**Source excerpt**

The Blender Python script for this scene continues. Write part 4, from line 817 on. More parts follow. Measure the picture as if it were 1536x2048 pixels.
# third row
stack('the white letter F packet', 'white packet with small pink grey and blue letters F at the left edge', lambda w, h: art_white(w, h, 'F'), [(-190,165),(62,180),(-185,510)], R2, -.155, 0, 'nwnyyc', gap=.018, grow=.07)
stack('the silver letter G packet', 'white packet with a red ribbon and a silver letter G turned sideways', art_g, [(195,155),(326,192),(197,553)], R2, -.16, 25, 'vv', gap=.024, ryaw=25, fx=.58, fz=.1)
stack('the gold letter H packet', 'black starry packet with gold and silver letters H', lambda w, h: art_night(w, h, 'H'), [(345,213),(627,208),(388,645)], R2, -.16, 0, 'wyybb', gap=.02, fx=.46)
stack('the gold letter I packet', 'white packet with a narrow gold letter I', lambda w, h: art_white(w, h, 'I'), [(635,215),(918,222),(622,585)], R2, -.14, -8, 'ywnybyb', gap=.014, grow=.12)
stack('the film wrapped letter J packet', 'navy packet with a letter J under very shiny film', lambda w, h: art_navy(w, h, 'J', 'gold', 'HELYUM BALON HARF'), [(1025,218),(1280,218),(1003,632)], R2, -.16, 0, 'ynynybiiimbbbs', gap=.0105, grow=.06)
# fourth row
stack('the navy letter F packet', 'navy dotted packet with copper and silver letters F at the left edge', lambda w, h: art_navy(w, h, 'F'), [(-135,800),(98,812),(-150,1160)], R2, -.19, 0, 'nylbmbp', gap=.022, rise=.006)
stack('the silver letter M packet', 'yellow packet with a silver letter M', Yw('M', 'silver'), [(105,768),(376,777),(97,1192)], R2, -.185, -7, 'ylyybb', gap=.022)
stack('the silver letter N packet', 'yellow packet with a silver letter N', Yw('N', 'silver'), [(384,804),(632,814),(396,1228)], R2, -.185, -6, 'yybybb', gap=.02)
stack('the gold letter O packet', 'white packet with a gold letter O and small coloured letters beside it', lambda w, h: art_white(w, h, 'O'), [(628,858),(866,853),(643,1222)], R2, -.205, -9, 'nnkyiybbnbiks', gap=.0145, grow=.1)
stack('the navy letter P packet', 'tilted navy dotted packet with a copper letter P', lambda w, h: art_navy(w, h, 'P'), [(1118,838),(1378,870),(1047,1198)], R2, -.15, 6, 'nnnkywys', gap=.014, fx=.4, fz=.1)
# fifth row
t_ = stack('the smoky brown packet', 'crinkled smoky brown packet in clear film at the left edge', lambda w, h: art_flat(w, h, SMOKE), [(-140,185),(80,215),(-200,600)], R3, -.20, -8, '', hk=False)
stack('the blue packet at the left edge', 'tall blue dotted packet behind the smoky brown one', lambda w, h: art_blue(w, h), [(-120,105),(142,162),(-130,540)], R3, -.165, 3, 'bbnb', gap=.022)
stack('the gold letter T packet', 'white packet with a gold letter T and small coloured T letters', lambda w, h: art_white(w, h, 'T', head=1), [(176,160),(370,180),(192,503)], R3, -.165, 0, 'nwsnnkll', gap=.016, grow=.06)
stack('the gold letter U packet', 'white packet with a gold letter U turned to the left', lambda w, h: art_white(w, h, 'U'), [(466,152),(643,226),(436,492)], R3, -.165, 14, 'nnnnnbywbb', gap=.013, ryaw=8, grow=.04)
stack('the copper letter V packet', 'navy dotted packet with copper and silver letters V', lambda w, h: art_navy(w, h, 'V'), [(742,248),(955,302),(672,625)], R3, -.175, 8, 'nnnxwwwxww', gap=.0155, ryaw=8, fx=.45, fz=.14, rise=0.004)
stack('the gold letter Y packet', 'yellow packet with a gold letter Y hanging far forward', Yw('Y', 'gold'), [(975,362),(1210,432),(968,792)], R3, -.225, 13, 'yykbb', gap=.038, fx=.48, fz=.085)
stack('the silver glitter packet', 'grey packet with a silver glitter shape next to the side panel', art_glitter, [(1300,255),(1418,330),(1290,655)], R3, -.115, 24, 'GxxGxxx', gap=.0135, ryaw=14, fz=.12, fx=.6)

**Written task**
Faithfully transcribe the whole of the data.

**Exercise result**
The Blender Python script for this scene continues. Write part 4, from line 817 on. More parts follow. Measure the picture as if it were 1536x2048 pixels.
# third row
stack('the white letter F packet', 'white packet with small pink grey and blue letters F at the left edge', lambda w, h: art_white(w, h, 'F'), [(-190,165),(62,180),(-185,510)], R2, -.155, 0, 'nwnyyc', gap=.018, grow=.07)
stack('the silver letter G packet', 'white packet with a red ribbon and a silver letter G turned sideways', art_g, [(195,155),(326,192),(197,553)], R2, -.16, 25, 'vv', gap=.024, ryaw=25, fx=.58, fz=.1)
stack('the gold letter H packet', 'black starry packet with gold and silver letters H', lambda w, h: art_night(w, h, 'H'), [(345,213),(627,208),(388,645)], R2, -.16, 0, 'wyybb', gap=.02, fx=.46)
stack('the gold letter I packet', 'white packet with a narrow gold letter I', lambda w, h: art_white(w, h, 'I'), [(635,215),(918,222),(622,585)], R2, -.14, -8, 'ywnybyb', gap=.014, grow=.12)
stack('the film wrapped letter J packet', 'navy packet with a letter J under very shiny film', lambda w, h: art_navy(w, h, 'J', 'gold', 'HELYUM BALON HARF'), [(1025,218),(1280,218),(1003,632)], R2, -.16, 0, 'ynynybiiimbbbs', gap=.0105, grow=.06)
# fourth row
stack('the navy letter F packet', 'navy dotted packet with copper and silver letters F at the left edge', lambda w, h: art_navy(w, h, 'F'), [(-135,800),(98,812),(-150,1160)], R2, -.19, 0, 'nylbmbp', gap=.022, rise=.006)
stack('the silver letter M packet', 'yellow packet with a silver letter M', Yw('M', 'silver'), [(105,768),(376,777),(97,1192)], R2, -.185, -7, 'ylyybb', gap=.022)
stack('the silver letter N packet', 'yellow packet with a silver letter N', Yw('N', 'silver'), [(384,804),(632,814),(396,1228)], R2, -.185, -6, 'yybybb', gap=.02)
stack('the gold letter O packet', 'white packet with a gold letter O and small coloured letters beside it', lambda w, h: art_white(w, h, 'O'), [(628,858),(866,853),(643,1222)], R2, -.205, -9, 'nnkyiybbnbiks', gap=.0145, grow=.1)
stack('the navy letter P packet', 'tilted navy dotted packet with a copper letter P', lambda w, h: art_navy(w, h, 'P'), [(1118,838),(1378,870),(1047,1198)], R2, -.15, 6, 'nnnkywys', gap=.014, fx=.4, fz=.1)
# fifth row
t_ = stack('the smoky brown packet', 'crinkled smoky brown packet in clear film at the left edge', lambda w, h: art_flat(w, h, SMOKE), [(-140,185),(80,215),(-200,600)], R3, -.20, -8, '', hk=False)
stack('the blue packet at the left edge', 'tall blue dotted packet behind the smoky brown one', lambda w, h: art_blue(w, h), [(-120,105),(142,162),(-130,540)], R3, -.165, 3, 'bbnb', gap=.022)
stack('the gold letter T packet', 'white packet with a gold letter T and small coloured T letters', lambda w, h: art_white(w, h, 'T', head=1), [(176,160),(370,180),(192,503)], R3, -.165, 0, 'nwsnnkll', gap=.016, grow=.06)
stack('the gold letter U packet', 'white packet with a gold letter U turned to the left', lambda w, h: art_white(w, h, 'U'), [(466,152),(643,226),(436,492)], R3, -.165, 14, 'nnnnnbywbb', gap=.013, ryaw=8, grow=.04)
stack('the copper letter V packet', 'navy dotted packet with copper and silver letters V', lambda w, h: art_navy(w, h, 'V'), [(742,248),(955,302),(672,625)], R3, -.175, 8, 'nnnxwwwxww', gap=.0155, ryaw=8, fx=.45, fz=.14, rise=0.004)
stack('the gold letter Y packet', 'yellow packet with a gold letter Y hanging far forward', Yw('Y', 'gold'), [(975,362),(1210,432),(968,792)], R3, -.225, 13, 'yykbb', gap=.038, fx=.48, fz=.085)
stack('the silver glitter packet', 'grey packet with a silver glitter shape next to the side panel', art_glitter, [(1300,255),(1418,330),(1290,655)], R3, -.115, 24, 'GxxGxxx', gap=.0135, ryaw=14, fz=.12, fx=.6)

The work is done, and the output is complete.